Abdelhafid Yaha : le témoignage d’un acteur de premier plan

Yaha Abdelhafidh.
Yaha Abdelhafidh.

Yaha Abdelhafidh a été l’invité de l’ACB vendredi soir. Nous l’avons rencontré à Roubaix (nord de la France) où il est allé présenter le premier tome de ses mémoires paru chez Riveneuve éditions. Présentation.

Dans le premier tome de ses mémoires, Yaha Abdelhafidh parle de la guerre, de ces héros anonymes. Il évoque les revers subis par l’ennemi, la solitude des djebels, la mort qui rôde. Il convoque sa mémoire pour dire tout le mal qu’il pense de ces atrocités, des luttes intestines qui ont dénaturé la Révolution. Et de s’interroger en silence : "L’Algérie qui a fait tant de sacrifices peut-elle se résigner aujourd’hui à être une pourvoyeuse de harraga désespérés ?"

Chez cet homme au franc-parler incisif, dont on devine le peu de goût pour les fanfaronnades et les mondanités, aller droit au but est la meilleure façon d’arriver. Passionné, ce diseur de vérités ne craint personne encore moins ses contempteurs qui ont vainement tenté de le discréditer.

Un homme libre

Face à cet homme résolu, on se croit nécessairement obligé de lui demander de parler de ses passions contrariées, de ses convictions ancrées jusqu’à l’entêtement, des trahisons, de ceux qui ont cheminé avec lui, de son combat inabouti qui reste le centre et le sens de sa vie. D’entrée, il plante le décor. "Pour nous les Yaha, rejoindre la lutte armée, c’est comme épouser une religion, onze hommes et femmes de la même famille embarqués dans l’une de plus belles guerres de décolonisation du siècle dernier." Abdelhafidh est né dans un petit village du Djurdura, Takhlijt Ath Atsou, le 26 janvier 1933, dans la tribu des Ath Ililten. C’est dans son village que Fadhma N’soumer, l’héroïne de la résistance contre l’occupant français, a livré son ultime bataille.
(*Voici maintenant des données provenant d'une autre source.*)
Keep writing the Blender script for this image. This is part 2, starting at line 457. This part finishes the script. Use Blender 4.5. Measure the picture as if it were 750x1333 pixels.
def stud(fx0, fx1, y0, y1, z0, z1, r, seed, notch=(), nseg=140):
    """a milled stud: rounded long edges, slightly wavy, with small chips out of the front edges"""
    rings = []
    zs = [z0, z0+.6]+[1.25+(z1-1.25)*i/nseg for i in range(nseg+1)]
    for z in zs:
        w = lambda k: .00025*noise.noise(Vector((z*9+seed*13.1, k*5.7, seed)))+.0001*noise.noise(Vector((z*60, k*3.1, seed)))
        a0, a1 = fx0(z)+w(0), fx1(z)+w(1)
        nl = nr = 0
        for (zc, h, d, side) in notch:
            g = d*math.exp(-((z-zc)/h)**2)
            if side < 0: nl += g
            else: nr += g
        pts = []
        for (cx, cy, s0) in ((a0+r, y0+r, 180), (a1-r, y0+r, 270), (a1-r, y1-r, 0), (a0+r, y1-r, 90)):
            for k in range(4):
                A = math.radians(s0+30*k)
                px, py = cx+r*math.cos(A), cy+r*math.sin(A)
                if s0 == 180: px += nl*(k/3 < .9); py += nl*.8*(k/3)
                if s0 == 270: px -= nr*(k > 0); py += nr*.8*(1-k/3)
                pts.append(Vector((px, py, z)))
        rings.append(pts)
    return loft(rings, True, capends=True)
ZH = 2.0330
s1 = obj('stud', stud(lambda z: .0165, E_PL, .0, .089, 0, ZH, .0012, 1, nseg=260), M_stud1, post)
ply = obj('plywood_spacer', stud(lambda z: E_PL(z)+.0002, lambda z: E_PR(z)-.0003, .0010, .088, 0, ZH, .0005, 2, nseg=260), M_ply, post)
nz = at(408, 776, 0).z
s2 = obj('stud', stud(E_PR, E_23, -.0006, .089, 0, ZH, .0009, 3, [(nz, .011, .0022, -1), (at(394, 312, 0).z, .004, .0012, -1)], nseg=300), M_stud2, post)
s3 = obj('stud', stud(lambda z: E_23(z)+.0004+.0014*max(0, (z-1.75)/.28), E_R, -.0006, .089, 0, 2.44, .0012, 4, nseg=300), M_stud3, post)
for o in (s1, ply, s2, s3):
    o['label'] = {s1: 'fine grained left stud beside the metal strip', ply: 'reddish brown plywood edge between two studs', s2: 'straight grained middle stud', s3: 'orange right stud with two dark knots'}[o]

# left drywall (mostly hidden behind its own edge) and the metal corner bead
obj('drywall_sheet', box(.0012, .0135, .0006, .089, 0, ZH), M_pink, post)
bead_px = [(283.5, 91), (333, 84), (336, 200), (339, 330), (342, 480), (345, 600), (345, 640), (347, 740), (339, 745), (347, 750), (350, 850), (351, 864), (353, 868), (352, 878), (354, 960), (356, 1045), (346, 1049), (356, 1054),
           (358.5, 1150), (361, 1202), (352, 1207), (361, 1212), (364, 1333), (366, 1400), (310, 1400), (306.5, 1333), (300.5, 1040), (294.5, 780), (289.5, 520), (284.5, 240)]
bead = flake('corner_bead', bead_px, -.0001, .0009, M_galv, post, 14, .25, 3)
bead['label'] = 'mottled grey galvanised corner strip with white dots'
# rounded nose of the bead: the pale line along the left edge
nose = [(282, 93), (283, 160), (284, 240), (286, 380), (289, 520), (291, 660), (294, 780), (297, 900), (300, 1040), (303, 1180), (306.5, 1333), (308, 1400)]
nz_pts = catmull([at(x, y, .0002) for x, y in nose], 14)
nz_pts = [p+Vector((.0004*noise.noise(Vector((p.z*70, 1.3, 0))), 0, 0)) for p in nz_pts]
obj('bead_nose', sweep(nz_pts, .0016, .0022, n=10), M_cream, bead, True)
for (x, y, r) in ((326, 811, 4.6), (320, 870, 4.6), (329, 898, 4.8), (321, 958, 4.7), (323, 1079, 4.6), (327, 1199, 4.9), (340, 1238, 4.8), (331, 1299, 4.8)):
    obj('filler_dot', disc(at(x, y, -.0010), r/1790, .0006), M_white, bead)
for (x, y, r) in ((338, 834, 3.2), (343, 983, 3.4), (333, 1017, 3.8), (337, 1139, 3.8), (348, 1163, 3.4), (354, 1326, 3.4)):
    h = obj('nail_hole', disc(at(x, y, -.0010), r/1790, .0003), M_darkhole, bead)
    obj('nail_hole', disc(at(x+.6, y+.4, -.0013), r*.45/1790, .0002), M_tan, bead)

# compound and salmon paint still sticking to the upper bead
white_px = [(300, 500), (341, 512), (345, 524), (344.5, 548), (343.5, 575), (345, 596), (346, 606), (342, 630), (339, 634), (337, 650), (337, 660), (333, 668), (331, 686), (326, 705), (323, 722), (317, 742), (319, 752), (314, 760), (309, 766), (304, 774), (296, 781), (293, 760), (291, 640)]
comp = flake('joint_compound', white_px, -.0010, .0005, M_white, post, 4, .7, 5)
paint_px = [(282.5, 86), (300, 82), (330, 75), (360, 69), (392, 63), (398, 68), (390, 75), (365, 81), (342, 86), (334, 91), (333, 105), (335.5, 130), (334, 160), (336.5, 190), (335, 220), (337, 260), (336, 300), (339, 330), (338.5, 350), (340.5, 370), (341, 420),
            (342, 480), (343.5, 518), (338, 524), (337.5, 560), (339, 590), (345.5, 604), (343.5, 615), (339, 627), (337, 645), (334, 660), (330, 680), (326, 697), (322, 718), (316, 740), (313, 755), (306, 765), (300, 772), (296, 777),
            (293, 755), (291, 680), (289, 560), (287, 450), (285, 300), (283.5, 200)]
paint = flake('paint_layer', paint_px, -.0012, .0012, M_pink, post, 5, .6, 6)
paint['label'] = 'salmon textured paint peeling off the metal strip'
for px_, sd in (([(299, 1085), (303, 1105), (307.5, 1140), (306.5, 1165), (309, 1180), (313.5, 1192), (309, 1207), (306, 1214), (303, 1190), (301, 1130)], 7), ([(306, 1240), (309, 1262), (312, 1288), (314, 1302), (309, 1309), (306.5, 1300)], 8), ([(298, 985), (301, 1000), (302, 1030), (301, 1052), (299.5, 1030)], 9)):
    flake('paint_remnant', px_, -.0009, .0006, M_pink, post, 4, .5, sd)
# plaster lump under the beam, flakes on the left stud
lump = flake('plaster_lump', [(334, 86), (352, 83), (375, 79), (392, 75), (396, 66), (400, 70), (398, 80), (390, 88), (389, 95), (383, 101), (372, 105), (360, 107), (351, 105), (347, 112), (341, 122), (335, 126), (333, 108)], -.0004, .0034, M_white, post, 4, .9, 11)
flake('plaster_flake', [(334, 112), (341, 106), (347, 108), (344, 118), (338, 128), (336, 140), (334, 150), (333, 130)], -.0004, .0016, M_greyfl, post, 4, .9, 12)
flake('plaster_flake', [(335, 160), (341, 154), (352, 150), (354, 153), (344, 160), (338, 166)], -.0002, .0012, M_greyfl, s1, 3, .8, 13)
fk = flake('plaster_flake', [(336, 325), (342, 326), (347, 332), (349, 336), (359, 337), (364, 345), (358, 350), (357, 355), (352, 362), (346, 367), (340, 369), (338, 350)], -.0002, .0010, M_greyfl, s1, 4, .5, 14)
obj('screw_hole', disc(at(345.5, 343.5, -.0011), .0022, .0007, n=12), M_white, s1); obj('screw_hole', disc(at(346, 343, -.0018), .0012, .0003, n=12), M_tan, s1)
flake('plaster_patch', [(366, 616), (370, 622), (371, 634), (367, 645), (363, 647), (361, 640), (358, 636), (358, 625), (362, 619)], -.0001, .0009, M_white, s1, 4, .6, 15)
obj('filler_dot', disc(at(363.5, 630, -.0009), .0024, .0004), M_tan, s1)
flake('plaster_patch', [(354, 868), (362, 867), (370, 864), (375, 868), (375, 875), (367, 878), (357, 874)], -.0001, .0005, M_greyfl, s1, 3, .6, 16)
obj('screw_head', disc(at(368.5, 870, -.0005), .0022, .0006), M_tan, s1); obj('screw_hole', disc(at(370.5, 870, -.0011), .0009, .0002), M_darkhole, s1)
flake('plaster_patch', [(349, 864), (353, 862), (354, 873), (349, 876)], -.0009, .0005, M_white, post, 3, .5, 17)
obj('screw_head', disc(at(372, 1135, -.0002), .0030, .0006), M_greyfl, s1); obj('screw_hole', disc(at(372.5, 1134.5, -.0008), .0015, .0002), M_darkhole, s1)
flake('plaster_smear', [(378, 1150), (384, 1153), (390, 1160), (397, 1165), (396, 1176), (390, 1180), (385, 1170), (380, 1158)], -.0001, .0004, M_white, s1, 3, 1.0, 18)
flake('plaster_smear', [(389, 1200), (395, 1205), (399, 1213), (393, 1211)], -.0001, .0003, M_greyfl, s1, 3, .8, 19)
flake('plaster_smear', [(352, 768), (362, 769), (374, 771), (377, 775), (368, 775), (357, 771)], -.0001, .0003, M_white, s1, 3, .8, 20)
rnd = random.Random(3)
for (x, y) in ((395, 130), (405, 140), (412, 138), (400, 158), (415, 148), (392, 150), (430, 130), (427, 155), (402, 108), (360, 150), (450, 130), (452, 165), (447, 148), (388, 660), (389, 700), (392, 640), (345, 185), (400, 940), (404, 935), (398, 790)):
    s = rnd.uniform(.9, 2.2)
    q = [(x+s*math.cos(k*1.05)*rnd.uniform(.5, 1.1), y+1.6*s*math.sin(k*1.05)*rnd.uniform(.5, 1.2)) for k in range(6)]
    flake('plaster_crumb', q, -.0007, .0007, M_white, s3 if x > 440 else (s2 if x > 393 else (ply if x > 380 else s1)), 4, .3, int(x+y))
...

Happé par la politique grâce au scoutisme, ses premières années ont déterminé sa vie militante, de maquisard et d’homme politique. C’est le PPA qui eut ses préférences, car "c’était le plus radical des partis nationalistes, alors que les autres formations surfaient sur des formules d’association, voire d’assimilation avec la France, le PPA revendiquait rien moins que l’indépendance, la plupart des scouts avec lesquels j’ai fait mes premières armes ont rejoint les rangs de l’ALN. Beaucoup d’entre eux y ont perdu la vie."
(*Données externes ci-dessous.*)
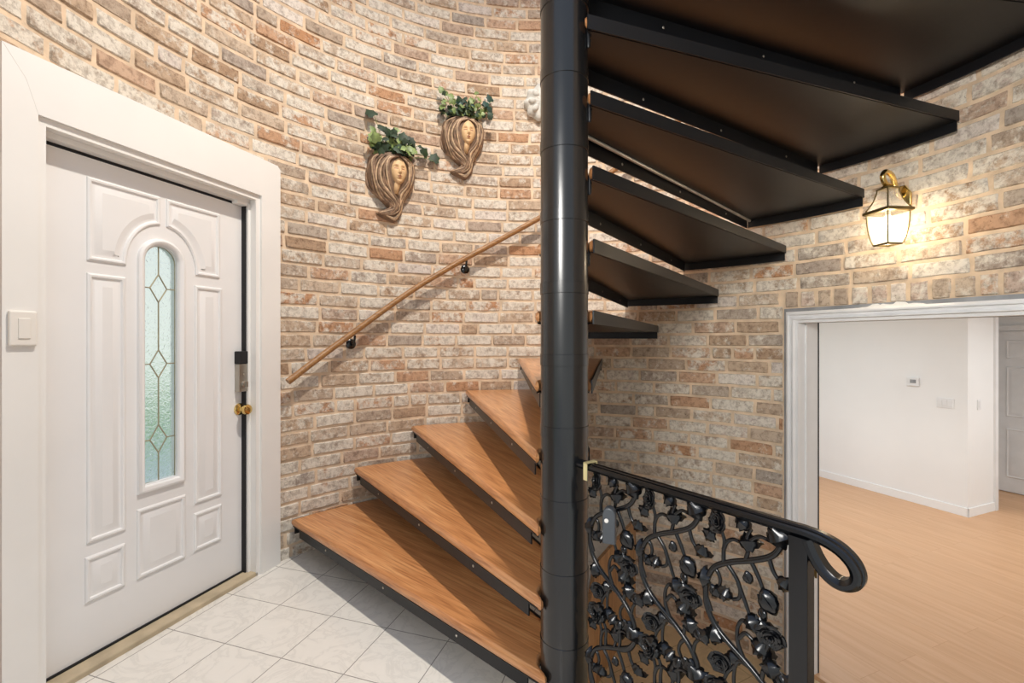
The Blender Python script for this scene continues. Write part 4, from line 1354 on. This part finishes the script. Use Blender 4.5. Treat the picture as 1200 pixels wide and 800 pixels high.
# ------------------------------------------------------------------ lights
def light(name, typ, loc, energy, color, rot=None, **kw):
    l = bpy.data.lights.new(name, typ); l.energy = energy; l.color = color
    for k, v in kw.items(): setattr(l, k, v)
    o = bpy.data.objects.new(name, l); COL.objects.link(o); o.location = loc
    if rot is not None: o.rotation_euler = rot
    return o
light('tower_lamp', 'SPOT', (AX.x, AX.y, 4.6), 530, (1.0,.92,.82), (0,0,0), spot_size=R_(148), spot_blend=1.0, shadow_soft_size=.05)
light('lantern_light', 'POINT', (LC.x, LC.y, LC.z+.09), 11, (1.0,.82,.58), shadow_soft_size=.03)
light('room_light', 'AREA', (2.9,5.0,ZL+2.41), 34, (.87,.95,1), (0,0,0), size=1.8)
light('return_wall_fill', 'AREA', (5.75,3.5,ZL+2.41), 42, (.92,.97,1), (0,0,0), size=1.4)  # added fill to brighten the return wall and far door, no real fixture
hq = (Vector((2.0,2.2,1.35))-Vector((-1.0,-1.3,2.3))).to_track_quat('-Z','Y').to_euler()
light('camera_side_fill', 'AREA', (-1.0,-1.3,2.3), 22, (1,.97,.92), hq, size=.8, spread=R_(80))  # added fill behind the camera, aimed to brighten the right brick wall

w = bpy.data.worlds.new('World'); SC.world = w; w.use_nodes = True
nt = w.node_tree; bg = nt.nodes['Background']
tc = N(nt, 'ShaderNodeTexCoord'); sp = N(nt, 'ShaderNodeSeparateXYZ'); nt.links.new(tc.outputs['Generated'], sp.inputs[0])
rp = ramp(nt, [(0.0, (226,230,228)), (0.42, (246,250,247)), (0.56, (246,250,250)), (0.75, (214,228,248)), (1.0, (186,208,246))])
mr = N(nt, 'ShaderNodeMapRange'); mr.inputs[1].default_value = -1; mr.inputs[2].default_value = 1
nt.links.new(sp.outputs[2], mr.inputs[0]); nt.links.new(mr.outputs[0], rp.inputs['Fac'])
nt.links.new(rp.outputs['Color'], bg.inputs['Color']); bg.inputs['Strength'].default_value = .92

# ------------------------------------------------------------------ camera
cam = bpy.data.cameras.new('Camera'); co = bpy.data.objects.new('Camera', cam); COL.objects.link(co)
co.location = (0,0,EYE); co.rotation_euler = (PI/2,0,0)
cam.sensor_width = 36; cam.lens = 36*FPX/1200; cam.shift_y = -2/1200; cam.clip_start = .02
SC.camera = co
SC.view_settings.view_transform = 'Standard'; SC.view_settings.look = 'None'
SC.view_settings.exposure = 0.0; SC.view_settings.gamma = 1.0
SC.view_settings.use_curve_mapping = False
il y a des événements qui ont marqué cet homme : la venue de Messali à Michelet. "A la mi-mars 1947, Messali Hadj est venu à Michelet. Cela a marqué l’adolescent que j’étais. Des jours durant, il a plongé les habitants de tous les villages de la Haute Kabylie dans une espèce d’effervescence. Messali jouissait d’une aura sans égale en Kabylie avant le déclenchement de la Révolution. Ce jour-là, j’étais parmi les jeunes scouts qui avaient constitué une haie d’honneur au leader et de son adjoint Hocine Lahouel. On l’adorait, car il avait un charisme que nul autre ne possédait. En passant au milieu de la haie, il m’a touché la tête, j’étais aux anges."
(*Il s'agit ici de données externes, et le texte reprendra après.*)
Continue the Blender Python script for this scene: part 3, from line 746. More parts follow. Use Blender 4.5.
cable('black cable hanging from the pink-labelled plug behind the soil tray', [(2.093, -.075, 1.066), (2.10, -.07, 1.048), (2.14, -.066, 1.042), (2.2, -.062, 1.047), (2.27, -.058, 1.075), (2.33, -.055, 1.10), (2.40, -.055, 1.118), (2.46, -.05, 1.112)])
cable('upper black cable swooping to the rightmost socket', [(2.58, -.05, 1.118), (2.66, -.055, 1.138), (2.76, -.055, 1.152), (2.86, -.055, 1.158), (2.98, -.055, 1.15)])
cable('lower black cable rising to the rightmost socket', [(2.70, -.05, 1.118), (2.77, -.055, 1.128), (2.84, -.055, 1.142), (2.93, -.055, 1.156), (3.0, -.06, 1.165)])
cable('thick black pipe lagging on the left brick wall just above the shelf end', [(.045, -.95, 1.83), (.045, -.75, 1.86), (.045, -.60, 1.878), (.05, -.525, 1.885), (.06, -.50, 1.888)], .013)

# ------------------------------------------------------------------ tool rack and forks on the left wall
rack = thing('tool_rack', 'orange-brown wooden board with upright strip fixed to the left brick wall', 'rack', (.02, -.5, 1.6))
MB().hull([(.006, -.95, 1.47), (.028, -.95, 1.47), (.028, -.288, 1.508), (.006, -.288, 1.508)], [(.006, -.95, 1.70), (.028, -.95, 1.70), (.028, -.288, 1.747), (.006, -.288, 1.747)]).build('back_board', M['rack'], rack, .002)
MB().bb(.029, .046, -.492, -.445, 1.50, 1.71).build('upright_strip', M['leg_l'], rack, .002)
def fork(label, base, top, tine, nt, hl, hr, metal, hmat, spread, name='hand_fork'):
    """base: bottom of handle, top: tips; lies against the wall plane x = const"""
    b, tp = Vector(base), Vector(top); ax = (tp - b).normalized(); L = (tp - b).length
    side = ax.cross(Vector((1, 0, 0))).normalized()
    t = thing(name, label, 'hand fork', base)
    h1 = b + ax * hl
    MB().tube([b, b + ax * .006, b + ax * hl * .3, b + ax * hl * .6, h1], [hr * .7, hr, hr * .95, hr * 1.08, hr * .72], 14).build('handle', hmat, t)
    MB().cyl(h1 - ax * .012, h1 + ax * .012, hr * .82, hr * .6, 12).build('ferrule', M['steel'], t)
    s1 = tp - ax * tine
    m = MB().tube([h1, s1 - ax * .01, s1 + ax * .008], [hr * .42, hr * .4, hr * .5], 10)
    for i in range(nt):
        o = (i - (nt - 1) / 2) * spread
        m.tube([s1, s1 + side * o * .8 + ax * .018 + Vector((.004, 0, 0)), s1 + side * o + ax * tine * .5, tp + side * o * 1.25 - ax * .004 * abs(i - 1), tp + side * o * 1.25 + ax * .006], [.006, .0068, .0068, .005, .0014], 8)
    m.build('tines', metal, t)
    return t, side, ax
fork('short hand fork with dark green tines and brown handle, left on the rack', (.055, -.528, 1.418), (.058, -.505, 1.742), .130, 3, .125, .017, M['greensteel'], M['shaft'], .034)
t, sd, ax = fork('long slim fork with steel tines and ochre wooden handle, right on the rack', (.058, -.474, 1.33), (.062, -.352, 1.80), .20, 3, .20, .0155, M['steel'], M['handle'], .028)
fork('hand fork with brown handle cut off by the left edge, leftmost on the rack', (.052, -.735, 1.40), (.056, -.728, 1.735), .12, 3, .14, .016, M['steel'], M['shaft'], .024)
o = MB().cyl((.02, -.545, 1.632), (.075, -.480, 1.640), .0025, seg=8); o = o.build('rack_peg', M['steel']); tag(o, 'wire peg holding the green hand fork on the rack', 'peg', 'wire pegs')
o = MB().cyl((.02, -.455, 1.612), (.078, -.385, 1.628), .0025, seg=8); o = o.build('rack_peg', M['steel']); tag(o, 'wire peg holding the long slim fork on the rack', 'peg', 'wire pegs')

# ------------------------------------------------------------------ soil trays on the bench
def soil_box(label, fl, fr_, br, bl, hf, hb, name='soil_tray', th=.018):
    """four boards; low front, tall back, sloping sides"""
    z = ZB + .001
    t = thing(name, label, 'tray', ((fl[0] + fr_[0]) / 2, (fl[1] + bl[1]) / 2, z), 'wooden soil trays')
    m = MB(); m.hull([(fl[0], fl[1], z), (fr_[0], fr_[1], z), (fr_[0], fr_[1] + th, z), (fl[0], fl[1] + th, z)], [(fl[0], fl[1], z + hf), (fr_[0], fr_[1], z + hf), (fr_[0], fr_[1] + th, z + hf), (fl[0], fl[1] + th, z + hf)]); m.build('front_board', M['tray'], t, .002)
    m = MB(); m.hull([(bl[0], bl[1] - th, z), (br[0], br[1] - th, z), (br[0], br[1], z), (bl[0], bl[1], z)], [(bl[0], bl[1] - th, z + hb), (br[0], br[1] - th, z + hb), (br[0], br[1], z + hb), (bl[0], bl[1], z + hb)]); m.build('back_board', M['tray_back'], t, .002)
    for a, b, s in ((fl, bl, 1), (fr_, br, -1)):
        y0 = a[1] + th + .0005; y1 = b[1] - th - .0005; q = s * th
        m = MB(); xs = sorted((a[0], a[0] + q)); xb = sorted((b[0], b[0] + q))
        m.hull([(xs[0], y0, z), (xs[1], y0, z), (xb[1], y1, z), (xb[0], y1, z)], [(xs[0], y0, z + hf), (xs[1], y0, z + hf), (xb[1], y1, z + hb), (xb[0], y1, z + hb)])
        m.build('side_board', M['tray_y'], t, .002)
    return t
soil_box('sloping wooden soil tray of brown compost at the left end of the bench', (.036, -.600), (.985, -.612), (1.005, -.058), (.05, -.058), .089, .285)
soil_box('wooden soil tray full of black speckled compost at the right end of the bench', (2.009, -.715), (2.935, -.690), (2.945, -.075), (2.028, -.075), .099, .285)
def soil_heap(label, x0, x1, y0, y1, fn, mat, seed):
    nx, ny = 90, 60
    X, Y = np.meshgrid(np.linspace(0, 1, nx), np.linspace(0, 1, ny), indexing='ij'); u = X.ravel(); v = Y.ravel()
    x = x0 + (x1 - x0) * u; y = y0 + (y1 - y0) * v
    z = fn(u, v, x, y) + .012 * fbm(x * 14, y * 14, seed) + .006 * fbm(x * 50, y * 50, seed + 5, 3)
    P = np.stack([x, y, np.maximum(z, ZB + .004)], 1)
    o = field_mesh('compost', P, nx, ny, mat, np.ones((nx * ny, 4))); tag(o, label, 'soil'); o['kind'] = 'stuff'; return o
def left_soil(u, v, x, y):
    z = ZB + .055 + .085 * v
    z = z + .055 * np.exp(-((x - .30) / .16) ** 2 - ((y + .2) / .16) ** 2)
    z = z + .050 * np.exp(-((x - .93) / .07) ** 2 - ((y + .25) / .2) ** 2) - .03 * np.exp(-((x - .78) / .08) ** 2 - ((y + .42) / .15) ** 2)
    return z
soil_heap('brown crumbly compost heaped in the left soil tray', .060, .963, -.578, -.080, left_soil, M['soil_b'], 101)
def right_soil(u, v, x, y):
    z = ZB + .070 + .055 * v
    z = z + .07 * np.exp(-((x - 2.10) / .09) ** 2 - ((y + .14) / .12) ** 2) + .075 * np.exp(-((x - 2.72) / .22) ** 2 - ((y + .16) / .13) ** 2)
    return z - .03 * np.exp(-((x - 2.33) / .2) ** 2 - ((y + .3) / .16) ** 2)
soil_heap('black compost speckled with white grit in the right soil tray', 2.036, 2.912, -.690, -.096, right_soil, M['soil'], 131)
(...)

A la fin de la cérémonie, le zaïm et Lahouel avaient été invités par Amar Ath Cheikh : "mon père spirituel, celui-là même qui a lancé la Révolution à Michelet. Cheikh Amar est recherché, et depuis 1948, il n’a cessé d’arpenter le Djurdjura. C’était un exemple à suivre, car il a toujours respecté ses convictions, contrairement à Messali qui a tourné le dos à la réalité en allant à contrecourant de l’histoire. Pour moi, il a trahi la cause et je ne sais qui lui pardonnera les dizaines de morts arrachés à la vie par les éléments du MNA. C’est une tache noire qui ternira à jamais le mouvement national.".

Marqué lui aussi par un sort contraire, Abdelhafidh émigre à son tour à Charleville Mezieres (Est de la France) où son père travaillait dans la fonderie Wiem. Autodidacte, Abdelhafidh prenait des cours du soir après le travail "car je savais que l’accès au savoir me ferait progresser".

Le jour fatal

Notre homme milite au sein du MTLD, mais est vite déçu par le comportement du zaïm qui s’était taillé un costume de leader dans lequel il se complaisait, pensant qu’il y était pour l’éternité. Désespéré et dépité par ces luttes intestines sans fin, Abdelhafidh décide de rentrer au pays, "pour prendre le pouls de ce mouvement révolutionnaire naissant attendant le jour fatal. Ce jour prévisible a fini par arriver le 1er Novembre 1954, les boussoles du colonialisme se sont affolées. Les certitudes centenaires d’un ordre injuste, brutal et raciste ont vacillé sur leurs fondements, et le peuple algérien a redressé son échine courbée par plus de 100 ans d’injustice et de mépris".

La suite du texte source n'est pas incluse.